Так неужели такие «кухарки», как она, облеченные доверием населения, не смогут у себя в квартале или поселке составить списки солдатских вдов на пособие, кормящих матерей — на молоко, справедливо распределить привезенную в лавку муку, добиться того, чтобы вовремя вывозили нечистоты, а мусор убирали не только у себя во дворе, но и на улице?
Смогут, считал Ленин. Смогут, если их — «доселе политически спавших, прозябавших в мучениях нужды и в отчаянии, потерявших веру в то, что и они люди, что и они имеют право на жизнь» — привлекут к работе их поселкового совета, и они на практике убедятся, что это их власть, что и их «с полным доверием зовут к непосредственному, ближайшему повседневному участию в деле управления государством»[859].

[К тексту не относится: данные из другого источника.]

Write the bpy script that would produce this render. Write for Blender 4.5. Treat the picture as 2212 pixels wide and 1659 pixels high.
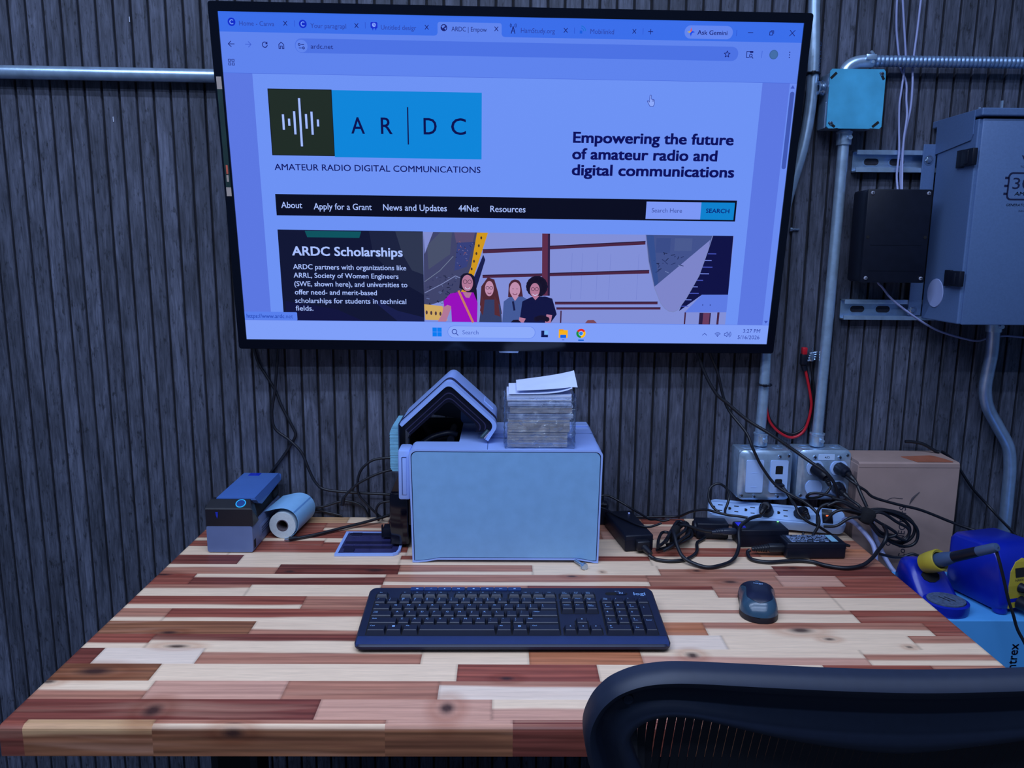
import bpy, bmesh, math, random
import numpy as np
from mathutils import Vector, Matrix, Euler

random.seed(7); RNG = np.random.default_rng(7)
for o in list(bpy.data.objects): bpy.data.objects.remove(o)
SC = bpy.context.scene
COL = SC.collection
PI = math.pi

# ------------------------------------------------------------------ camera
def look(pitch, yaw, roll, loc):
    fw = Vector((math.sin(yaw)*math.cos(pitch), math.cos(yaw)*math.cos(pitch), -math.sin(pitch)))
    rt = fw.cross(Vector((0, 0, 1))).normalized(); up = rt.cross(fw)
    c, s = math.cos(roll), math.sin(roll)
    r2 = c*rt + s*up; u2 = -s*rt + c*up
    m = Matrix((r2, u2, -fw)).transposed().to_4x4(); m.translation = loc
    return m
cd = bpy.data.cameras.new('camera'); cam = bpy.data.objects.new('camera', cd); COL.objects.link(cam)
cd.sensor_fit = 'HORIZONTAL'; cd.sensor_width = 36.0; cd.lens = 36.0*1680/2212
cd.clip_start = 0.05
cam.matrix_world = look(.1742, .0120, .00875, Vector((-.0510, -1.6056, 1.3257)))
SC.camera = cam

# ------------------------------------------------------------------ view, world, lights
SC.view_settings.view_transform = 'Standard'; SC.view_settings.look = 'None'
SC.view_settings.gamma = 1; SC.view_settings.exposure = 0.0
SC.view_settings.use_curve_mapping = False
w = bpy.data.worlds.new('room_air'); SC.world = w; w.use_nodes = True
w.node_tree.nodes['Background'].inputs[0].default_value = (.30, .52, 1.0, 1)
w.node_tree.nodes['Background'].inputs[1].default_value = .13
LIGHT_TINT = (.68, .85, 1.22)
def strip_light(name, y, z, power):
    ld = bpy.data.lights.new(name, 'AREA'); ld.shape = 'RECTANGLE'; ld.size = 2.6; ld.size_y = .06
    ld.energy = power; ld.color = LIGHT_TINT
    lo = bpy.data.objects.new(name, ld); COL.objects.link(lo); lo.location = (-.42, y, z)
strip_light('ceiling_strip_light', -1.05, 2.65, 22.5)
strip_light('ceiling_strip_light', -1.65, 2.65, 22.5)
strip_light('ceiling_strip_light', -2.20, 2.65, 22.5)

# ------------------------------------------------------------------ materials
def lin(c):
    c = c/255.0
    return c/12.92 if c <= .04045 else ((c+.055)/1.055)**2.4
def S(r, g, b): return (lin(r), lin(g), lin(b))
MATS = {}
def mat(name, col, rough=.5, metal=0.0, spec=.5, noise=0.0, nscale=40.0, bump=0.0, emit=None, estr=1.0, alpha=1.0, trans=0.0, coat=0.0):
    if name in MATS: return MATS[name]
    m = bpy.data.materials.new(name); m.use_nodes = True; nt = m.node_tree
    b = nt.nodes['Principled BSDF']
    b.inputs['Base Color'].default_value = (*col, 1); b.inputs['Roughness'].default_value = rough
    b.inputs['Metallic'].default_value = metal; b.inputs['Specular IOR Level'].default_value = spec
    b.inputs['Coat Weight'].default_value = coat
    b.inputs['Transmission Weight'].default_value = trans; b.inputs['Alpha'].default_value = alpha
    if emit: b.inputs['Emission Color'].default_value = (*emit, 1); b.inputs['Emission Strength'].default_value = estr
    if noise or bump:
        tc = nt.nodes.new('ShaderNodeTexCoord'); n = nt.nodes.new('ShaderNodeTexNoise')
        n.inputs['Scale'].default_value = nscale; n.inputs['Detail'].default_value = 5
        nt.links.new(tc.outputs['Object'], n.inputs['Vector'])
        if noise:
            mp = nt.nodes.new('ShaderNodeMapRange'); mp.inputs[1].default_value = .3; mp.inputs[2].default_value = .7
            mp.inputs[3].default_value = 1-noise; mp.inputs[4].default_value = 1+noise
            mx = nt.nodes.new('ShaderNodeVectorMath'); mx.operation = 'SCALE'; mx.inputs[0].default_value = col
            nt.links.new(n.outputs['Fac'], mp.inputs[0]); nt.links.new(mp.outputs[0], mx.inputs['Scale'])
            nt.links.new(mx.outputs[0], b.inputs['Base Color'])
        if bump:
            bp = nt.nodes.new('ShaderNodeBump'); bp.inputs['Strength'].default_value = bump; bp.inputs['Distance'].default_value = .001
            nt.links.new(n.outputs['Fac'], bp.inputs['Height']); nt.links.new(bp.outputs[0], b.inputs['Normal'])
    MATS[name] = m; return m

BLACK = mat('black_plastic', (.006, .008, .018), .42, spec=.3, noise=.12, nscale=60)
CABLE = mat('black_rubber', (.006, .007, .013), .45, noise=.1, nscale=90)
GLOSS = mat('gloss_black', (.002, .003, .009), .14, noise=.05, nscale=30)
STEEL = mat('galvanised_steel', (.52, .70, .92), .30, .72, noise=.14, nscale=55, bump=.05)
CHROME = mat('bright_zinc', (.50, .62, .78), .22, .95, noise=.08, nscale=80)
FILM = mat('blue_steel_cover', (.07, .42, .68), .45, .15, noise=.16, nscale=22)
WHITEPL = mat('white_plastic', (.36, .50, .80), .42, noise=.04, nscale=30)
PRWHITE = mat('printer_white', (.31, .45, .88), .38, noise=.03, nscale=25)
PRGREY = mat('printer_side_grey', (.21, .42, .70), .48, noise=.05, nscale=45)
INKBLACK = mat('black_ink', (.008, .012, .04), .6, noise=.05)
INKWHITE = mat('pale_ink', (.25, .42, .80), .6, noise=.05)
RED = mat('red_rubber', (.50, .008, .02), .35, noise=.06)
RUBBERDK = mat('dark_recess', (.002, .002, .004), .8, noise=.05)

# ------------------------------------------------------------------ mesh building
class G:
    """collects geometry for ONE mesh object"""
    def __init__(s): s.v = []; s.f = []; s.m = []; s.c = []
    def add(s, vs, fs, mi=0, col=None):
        k = len(s.v); s.v += [tuple(map(float, p)) for p in vs]
        for f in fs: s.f.append(tuple(i+k for i in f)); s.m.append(mi); s.c.append(col)
        return s
    def xf(s, M, k=0):
        s.v[k:] = [tuple(M @ Vector(p)) for p in s.v[k:]]; return s
    def bm(s, bm_, mi=0, M=None, col=None):
        if M is not None: bmesh.ops.transform(bm_, matrix=M, verts=bm_.verts)
        bm_.verts.ensure_lookup_table(); bm_.verts.index_update()
        s.add([v.co for v in bm_.verts], [[v.index for v in f.verts] for f in bm_.faces], mi, col); bm_.free(); return s
    def box(s, c, d, bev=0.0, mi=0, M=None, seg=2):
        b = bmesh.new(); bmesh.ops.create_cube(b, size=1)
        bmesh.ops.scale(b, vec=d, verts=b.verts)
        if bev > 0: bmesh.ops.bevel(b, geom=b.edges[:], offset=min(bev, min(d)*.49), segments=seg, profile=.5, affect='EDGES')
        bmesh.ops.translate(b, vec=c, verts=b.verts)
        return s.bm(b, mi, M)
    def box2(s, a, b_, bev=0.0, mi=0, seg=2):
        return s.box([(a[i]+b_[i])/2 for i in range(3)], [abs(b_[i]-a[i]) for i in range(3)], bev, mi, None, seg)
    def cyl(s, p0, p1, r, mi=0, n=20, r2=None, cap=True):
        return s.tube([p0, p1], r, mi, n, smooth=False, radii=None if r2 is None else [r, r2], cap=cap)
    def tube(s, pts, r, mi=0, n=10, smooth=True, radii=None, cap=True, sub=6, closed=False):
        P = [Vector(p) for p in pts]
        if smooth and len(P) > 2: P = spline(P, sub, closed)
        R = [r]*len(P)
        if radii: R = [radii[0]+(radii[-1]-radii[0])*i/(len(P)-1) for i in range(len(P))] if len(radii) == 2 else list(np.interp(np.linspace(0, 1, len(P)), np.linspace(0, 1, len(radii)), radii))
        t0 = (P[1]-P[0]).normalized(); a = t0.orthogonal().normalized(); rings = []
        N = len(P)
        for i, p in enumerate(P):
            if closed: t = P[(i+1) % N]-P[i-1]
            else: t = P[min(i+1, N-1)]-P[max(i-1, 0)]
            t = t.normalized() if t.length > 1e-9 else t0
            a = (a-t*a.dot(t)); a = a.normalized() if a.length > 1e-6 else t.orthogonal().normalized()
            b = t.cross(a)
            rings.append([p+(a*math.cos(2*PI*j/n)+b*math.sin(2*PI*j/n))*R[i] for j in range(n)])
        vs = [q for rg in rings for q in rg]; fs = []
        for i in range(N if closed else N-1):
            i2 = (i+1) % N
            for j in range(n): fs.append((i*n+j, i*n+(j+1) % n, i2*n+(j+1) % n, i2*n+j))
        if cap and not closed: fs += [tuple(range(n-1, -1, -1)), tuple(range((N-1)*n, N*n))]
        return s.add(vs, fs, mi)
    def lathe(s, prof, o=(0, 0, 0), ax='z', n=28, mi=0):
        """profile of (radius, height); revolved about ax through o"""
        vs = []; k = len(prof)
        for j in range(n):
            a = 2*PI*j/n; ca, sa = math.cos(a), math.sin(a)
            for r, h in prof:
                p = (r*ca, r*sa, h) if ax == 'z' else (r*ca, h, r*sa) if ax == 'y' else (h, r*ca, r*sa)
                vs.append((p[0]+o[0], p[1]+o[1], p[2]+o[2]))
        fs = [(j*k+i, ((j+1) % n)*k+i, ((j+1) % n)*k+i+1, j*k+i+1) for j in range(n) for i in range(k-1)]
        return s.add(vs, fs, mi)
    def prism(s, poly, axis, a, b, mi=0, caps=True):
        """2D polygon extruded along axis from a to b"""
        def P(p, h): return (h, p[0], p[1]) if axis == 'x' else (p[0], h, p[1]) if axis == 'y' else (p[0], p[1], h)
        n = len(poly); vs = [P(p, a) for p in poly]+[P(p, b) for p in poly]
        fs = [(i, (i+1) % n, n+(i+1) % n, n+i) for i in range(n)]
        if caps: fs += [tuple(range(n-1, -1, -1)), tuple(range(n, 2*n))]
        return s.add(vs, fs, mi)
    def ring(s, outer, inner, axis, a, b, mi=0):
        """frame between two polygons with equal vertex counts, extruded"""
        def P(p, h): return (h, p[0], p[1]) if axis == 'x' else (p[0], h, p[1]) if axis == 'y' else (p[0], p[1], h)
        n = len(outer); vs = [P(p, h) for h in (a, b) for pl in (outer, inner) for p in pl]
        fs = []
        for i in range(n):
            j = (i+1) % n
            fs += [(i, j, n+j, n+i), (2*n+i, 3*n+i, 3*n+j, 2*n+j), (i, 2*n+i, 2*n+j, j), (n+i, n+j, 3*n+j, 3*n+i)]
        return s.add(vs, fs, mi)
    def build(s, name, mats, parent=None, smooth=None, colors=False):
        me = bpy.data.meshes.new(name); org = Vector((0, 0, 0))
        vs = s.v
        if parent is not None and parent.get('_w'):
            o = Vector(parent['_w']); vs = [(p[0]-o.x, p[1]-o.y, p[2]-o.z) for p in s.v]
        elif parent is None:
            A = np.array(s.v); lo = A.min(0); hi = A.max(0)
            org = Vector(((lo[0]+hi[0])/2, (lo[1]+hi[1])/2, lo[2]))
            vs = [(p[0]-org.x, p[1]-org.y, p[2]-org.z) for p in s.v]
        me.from_pydata([tuple(p) for p in vs], [], s.f)
        for m in (mats if isinstance(mats, (list, tuple)) else [mats]): me.materials.append(m)
        me.polygons.foreach_set('material_index', s.m)
        if colors:
            at = me.color_attributes.new('Col', 'FLOAT_COLOR', 'CORNER'); out = []
            for f, c in zip(s.f, s.c): out += list((*(c or (0, 0, 0)), 1))*len(f)
            at.data.foreach_set('color', out)
        else:
            b = bmesh.new(); b.from_mesh(me); bmesh.ops.recalc_face_normals(b, faces=b.faces); b.to_mesh(me); b.free()
        if smooth is not None:
            try: me.shade_smooth(); me.set_sharp_from_angle(angle=math.radians(smooth))
            except Exception: pass
        me.update()
        o = bpy.data.objects.new(name, me); COL.objects.link(o)
        if parent is not None:
            o.parent = parent
            if parent.get('_w'): o['_w'] = list(parent['_w'])
        else: o.location = org
        return o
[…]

Отвечая своим оппонентам на их доводы о «некомпетентности» масс, о необходимости сначала научить народ демократизму, Ленин писал: «Мы знаем, что кадеты тоже согласны учить народ демократизму. Кадетские дамы согласны читать, по лучшим английским и французским источникам, лекции для прислуги о женском равноправии… И благодарный народ будет обучаться таким образом наглядно тому, каково республиканское равенство, свобода и братство… Да, мы согласны, что кадеты… по-своему, преданы демократизму и пропагандируют его в народе. Но что же делать, если у нас несколько иное представление о демократизме?»[860]
Нельзя лезть в воду, не умея плавать — дальше этой «премудрости вяленой воблы» либералы не шли. Их вполне устраивал парламент, на худой конец — Государственная дума, где с 1906 года они упивались законотворчеством «об устройстве оранжереи и прачечной при Юрьевском университете». При всех вариантах, писал Ленин, «им нужна республика „парламентарная“, то есть чтобы демократизм ограничился демократическими выборами…» Чтобы раз в несколько лет электорат голосовал за старое или новое начальство, а в реальной жизни народа мало что менялось.
«Иное представление о демократизме», о котором упомянул Владимир Ильич, состояло в твердом убеждении, что нельзя научиться плавать, не залезая в воду.